*Supplied data*:
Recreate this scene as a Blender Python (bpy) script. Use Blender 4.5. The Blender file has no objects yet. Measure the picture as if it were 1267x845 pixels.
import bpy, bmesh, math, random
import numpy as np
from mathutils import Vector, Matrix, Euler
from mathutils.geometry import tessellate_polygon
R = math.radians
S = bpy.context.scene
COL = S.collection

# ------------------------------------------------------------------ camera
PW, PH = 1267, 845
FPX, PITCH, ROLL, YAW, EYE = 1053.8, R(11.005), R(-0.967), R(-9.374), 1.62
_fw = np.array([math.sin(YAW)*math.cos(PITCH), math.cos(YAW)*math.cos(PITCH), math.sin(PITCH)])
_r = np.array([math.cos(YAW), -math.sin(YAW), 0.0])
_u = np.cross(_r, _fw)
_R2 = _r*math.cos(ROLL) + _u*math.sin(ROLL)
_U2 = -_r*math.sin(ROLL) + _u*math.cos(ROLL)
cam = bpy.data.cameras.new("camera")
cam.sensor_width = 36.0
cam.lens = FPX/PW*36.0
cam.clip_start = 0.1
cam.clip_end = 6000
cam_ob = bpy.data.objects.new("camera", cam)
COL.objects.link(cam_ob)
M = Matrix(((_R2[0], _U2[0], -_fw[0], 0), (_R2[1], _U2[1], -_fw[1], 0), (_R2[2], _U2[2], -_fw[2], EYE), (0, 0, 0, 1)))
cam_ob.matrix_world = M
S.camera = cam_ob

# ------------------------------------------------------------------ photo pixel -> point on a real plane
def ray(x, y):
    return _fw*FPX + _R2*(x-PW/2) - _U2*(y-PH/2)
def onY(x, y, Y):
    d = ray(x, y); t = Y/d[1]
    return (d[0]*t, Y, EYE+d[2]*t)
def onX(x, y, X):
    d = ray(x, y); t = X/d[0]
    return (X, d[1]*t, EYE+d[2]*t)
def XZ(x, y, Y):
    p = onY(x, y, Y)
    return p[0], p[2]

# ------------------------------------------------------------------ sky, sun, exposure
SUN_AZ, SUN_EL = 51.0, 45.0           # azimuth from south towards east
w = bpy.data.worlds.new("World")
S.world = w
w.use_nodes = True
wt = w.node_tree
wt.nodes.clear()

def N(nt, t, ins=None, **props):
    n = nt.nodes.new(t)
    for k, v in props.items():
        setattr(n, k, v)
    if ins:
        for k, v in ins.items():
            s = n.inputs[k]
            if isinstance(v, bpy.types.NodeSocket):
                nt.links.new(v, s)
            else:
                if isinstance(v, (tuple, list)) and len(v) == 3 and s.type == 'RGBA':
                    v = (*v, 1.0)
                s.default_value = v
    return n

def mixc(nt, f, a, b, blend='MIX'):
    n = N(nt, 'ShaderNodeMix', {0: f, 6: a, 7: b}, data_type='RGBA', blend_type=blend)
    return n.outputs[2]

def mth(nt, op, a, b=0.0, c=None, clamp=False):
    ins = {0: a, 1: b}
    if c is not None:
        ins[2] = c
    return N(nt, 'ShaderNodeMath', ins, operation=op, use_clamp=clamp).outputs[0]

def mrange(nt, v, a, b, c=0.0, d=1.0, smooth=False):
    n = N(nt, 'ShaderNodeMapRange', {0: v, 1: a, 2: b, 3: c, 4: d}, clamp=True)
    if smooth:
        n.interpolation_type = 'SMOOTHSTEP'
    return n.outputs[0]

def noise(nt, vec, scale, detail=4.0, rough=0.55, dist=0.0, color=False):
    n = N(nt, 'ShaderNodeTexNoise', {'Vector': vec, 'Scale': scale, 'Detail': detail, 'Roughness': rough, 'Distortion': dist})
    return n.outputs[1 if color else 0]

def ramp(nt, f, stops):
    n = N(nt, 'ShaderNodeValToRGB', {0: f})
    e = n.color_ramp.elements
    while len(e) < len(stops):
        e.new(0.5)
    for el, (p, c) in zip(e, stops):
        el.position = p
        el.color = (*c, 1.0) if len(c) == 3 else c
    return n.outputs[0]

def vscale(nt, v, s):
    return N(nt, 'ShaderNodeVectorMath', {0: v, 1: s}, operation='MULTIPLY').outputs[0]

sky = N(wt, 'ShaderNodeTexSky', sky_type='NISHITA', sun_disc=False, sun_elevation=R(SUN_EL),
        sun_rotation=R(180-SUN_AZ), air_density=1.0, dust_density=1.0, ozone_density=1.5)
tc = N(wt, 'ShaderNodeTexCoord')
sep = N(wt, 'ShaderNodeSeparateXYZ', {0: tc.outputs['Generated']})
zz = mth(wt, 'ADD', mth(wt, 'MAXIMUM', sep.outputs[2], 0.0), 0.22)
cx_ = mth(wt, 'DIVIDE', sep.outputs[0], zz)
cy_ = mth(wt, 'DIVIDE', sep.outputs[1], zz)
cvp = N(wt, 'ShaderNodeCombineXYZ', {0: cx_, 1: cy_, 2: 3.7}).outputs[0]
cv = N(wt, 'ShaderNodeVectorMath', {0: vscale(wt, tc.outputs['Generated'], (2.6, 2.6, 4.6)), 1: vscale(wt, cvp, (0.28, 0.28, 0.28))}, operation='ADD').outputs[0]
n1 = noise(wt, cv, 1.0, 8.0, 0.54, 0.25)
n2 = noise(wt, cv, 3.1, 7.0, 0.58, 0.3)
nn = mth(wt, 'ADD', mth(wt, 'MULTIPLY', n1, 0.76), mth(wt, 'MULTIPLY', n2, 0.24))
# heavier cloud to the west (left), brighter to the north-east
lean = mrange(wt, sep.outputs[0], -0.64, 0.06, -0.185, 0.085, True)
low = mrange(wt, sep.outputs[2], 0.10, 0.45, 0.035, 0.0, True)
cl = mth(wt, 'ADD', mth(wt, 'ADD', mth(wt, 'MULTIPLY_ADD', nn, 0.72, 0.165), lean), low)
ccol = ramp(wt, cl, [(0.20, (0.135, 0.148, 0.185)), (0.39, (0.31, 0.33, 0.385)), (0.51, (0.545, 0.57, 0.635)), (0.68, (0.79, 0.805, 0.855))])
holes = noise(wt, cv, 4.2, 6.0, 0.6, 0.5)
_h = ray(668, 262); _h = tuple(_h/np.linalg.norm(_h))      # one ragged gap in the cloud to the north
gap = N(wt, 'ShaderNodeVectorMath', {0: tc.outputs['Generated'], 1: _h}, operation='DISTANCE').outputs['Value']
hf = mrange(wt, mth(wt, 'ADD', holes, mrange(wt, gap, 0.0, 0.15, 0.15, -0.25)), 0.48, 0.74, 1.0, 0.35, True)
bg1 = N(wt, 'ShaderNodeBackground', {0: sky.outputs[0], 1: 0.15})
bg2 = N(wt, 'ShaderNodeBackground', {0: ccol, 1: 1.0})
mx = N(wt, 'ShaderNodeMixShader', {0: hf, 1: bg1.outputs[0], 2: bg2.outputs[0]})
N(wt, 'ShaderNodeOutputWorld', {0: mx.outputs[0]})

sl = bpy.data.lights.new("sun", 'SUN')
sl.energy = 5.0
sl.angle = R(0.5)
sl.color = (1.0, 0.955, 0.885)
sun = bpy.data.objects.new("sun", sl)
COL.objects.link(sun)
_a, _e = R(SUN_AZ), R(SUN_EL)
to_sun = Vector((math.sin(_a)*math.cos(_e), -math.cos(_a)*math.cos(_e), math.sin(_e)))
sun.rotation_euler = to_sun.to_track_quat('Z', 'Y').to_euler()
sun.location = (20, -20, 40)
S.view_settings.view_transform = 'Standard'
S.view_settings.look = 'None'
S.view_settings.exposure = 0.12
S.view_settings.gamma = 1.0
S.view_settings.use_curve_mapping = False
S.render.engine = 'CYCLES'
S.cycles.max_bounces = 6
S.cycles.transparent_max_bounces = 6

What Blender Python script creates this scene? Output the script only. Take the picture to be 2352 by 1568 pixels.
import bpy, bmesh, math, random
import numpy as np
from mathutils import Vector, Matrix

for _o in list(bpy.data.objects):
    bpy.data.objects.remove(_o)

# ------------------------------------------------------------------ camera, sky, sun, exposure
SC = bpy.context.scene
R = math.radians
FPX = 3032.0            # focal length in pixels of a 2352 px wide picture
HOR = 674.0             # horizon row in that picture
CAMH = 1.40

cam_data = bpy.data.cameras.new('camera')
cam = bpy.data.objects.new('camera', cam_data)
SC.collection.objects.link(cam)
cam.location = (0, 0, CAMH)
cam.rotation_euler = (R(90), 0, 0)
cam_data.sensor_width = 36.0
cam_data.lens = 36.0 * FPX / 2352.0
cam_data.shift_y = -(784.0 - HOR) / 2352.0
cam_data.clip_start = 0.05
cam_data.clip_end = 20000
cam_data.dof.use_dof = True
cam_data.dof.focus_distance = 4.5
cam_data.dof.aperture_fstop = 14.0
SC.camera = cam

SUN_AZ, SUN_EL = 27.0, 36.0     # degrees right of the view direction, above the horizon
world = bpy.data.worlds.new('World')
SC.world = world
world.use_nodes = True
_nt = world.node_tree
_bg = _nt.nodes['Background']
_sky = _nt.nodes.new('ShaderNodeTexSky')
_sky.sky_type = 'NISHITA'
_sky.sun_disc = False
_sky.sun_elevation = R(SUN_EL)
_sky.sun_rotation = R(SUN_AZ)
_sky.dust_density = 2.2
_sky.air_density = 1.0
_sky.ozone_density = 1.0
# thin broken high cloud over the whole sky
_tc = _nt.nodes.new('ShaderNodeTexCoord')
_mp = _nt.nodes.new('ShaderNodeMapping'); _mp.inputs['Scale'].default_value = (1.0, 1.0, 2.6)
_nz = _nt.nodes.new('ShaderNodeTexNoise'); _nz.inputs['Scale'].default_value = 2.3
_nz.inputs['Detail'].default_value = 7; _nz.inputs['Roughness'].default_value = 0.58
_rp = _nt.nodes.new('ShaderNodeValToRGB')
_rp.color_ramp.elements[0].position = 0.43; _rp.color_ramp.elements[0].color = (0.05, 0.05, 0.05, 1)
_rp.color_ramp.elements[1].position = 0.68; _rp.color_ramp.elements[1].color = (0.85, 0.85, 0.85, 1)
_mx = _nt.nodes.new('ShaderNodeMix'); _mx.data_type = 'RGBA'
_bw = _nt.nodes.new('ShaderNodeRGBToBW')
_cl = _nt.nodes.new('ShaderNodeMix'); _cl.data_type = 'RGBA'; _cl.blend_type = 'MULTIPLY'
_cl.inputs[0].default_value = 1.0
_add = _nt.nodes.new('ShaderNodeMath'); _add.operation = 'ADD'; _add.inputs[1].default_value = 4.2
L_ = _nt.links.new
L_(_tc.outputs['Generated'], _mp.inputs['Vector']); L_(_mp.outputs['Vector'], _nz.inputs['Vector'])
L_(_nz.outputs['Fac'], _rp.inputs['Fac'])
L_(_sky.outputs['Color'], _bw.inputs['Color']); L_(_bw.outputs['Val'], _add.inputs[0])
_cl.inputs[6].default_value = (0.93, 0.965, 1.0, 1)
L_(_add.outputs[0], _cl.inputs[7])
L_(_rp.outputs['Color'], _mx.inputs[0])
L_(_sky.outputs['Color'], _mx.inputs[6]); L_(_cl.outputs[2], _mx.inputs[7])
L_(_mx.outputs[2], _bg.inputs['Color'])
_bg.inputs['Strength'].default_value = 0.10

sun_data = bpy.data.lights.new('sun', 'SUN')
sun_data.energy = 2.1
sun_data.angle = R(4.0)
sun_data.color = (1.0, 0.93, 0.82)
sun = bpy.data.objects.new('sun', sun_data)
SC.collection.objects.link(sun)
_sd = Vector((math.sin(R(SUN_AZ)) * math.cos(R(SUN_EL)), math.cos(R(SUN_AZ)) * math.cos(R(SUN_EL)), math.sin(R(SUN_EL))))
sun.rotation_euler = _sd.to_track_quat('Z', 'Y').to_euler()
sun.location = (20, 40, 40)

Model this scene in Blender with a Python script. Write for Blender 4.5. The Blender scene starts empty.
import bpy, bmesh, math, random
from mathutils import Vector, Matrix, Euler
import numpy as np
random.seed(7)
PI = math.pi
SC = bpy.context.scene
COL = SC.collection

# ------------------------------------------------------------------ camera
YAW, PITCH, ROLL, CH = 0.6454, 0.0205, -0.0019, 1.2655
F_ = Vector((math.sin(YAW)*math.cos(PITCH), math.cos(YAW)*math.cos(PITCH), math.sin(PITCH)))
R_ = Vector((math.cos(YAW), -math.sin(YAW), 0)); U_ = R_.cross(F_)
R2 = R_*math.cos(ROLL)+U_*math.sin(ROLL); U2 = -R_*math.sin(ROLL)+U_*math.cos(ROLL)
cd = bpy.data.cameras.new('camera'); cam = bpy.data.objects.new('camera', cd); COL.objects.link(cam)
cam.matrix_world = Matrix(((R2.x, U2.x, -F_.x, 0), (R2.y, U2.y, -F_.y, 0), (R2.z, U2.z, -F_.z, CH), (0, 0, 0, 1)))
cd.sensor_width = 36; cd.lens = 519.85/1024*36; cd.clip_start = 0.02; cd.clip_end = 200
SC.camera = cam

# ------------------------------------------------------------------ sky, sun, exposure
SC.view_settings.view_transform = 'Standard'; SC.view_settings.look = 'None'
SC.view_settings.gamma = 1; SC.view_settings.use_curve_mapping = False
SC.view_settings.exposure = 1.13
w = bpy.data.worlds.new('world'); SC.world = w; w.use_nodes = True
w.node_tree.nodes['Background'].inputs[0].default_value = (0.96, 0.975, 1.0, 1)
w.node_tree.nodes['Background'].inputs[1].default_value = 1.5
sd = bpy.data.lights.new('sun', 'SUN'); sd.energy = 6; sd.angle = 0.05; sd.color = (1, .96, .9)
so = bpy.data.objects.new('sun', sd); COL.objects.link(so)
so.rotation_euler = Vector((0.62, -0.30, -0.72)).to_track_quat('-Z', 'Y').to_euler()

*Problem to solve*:
From the listing above, copy out each line where the word "this" appears.

*The completed task*:
Recreate this scene as a Blender Python (bpy) script. Use Blender 4.5. The Blender file has no objects yet. Measure the picture as if it were 1267x845 pixels.
What Blender Python script creates this scene? Output the script only. Take the picture to be 2352 by 1568 pixels.
Model this scene in Blender with a Python script. Write for Blender 4.5. The Blender scene starts empty.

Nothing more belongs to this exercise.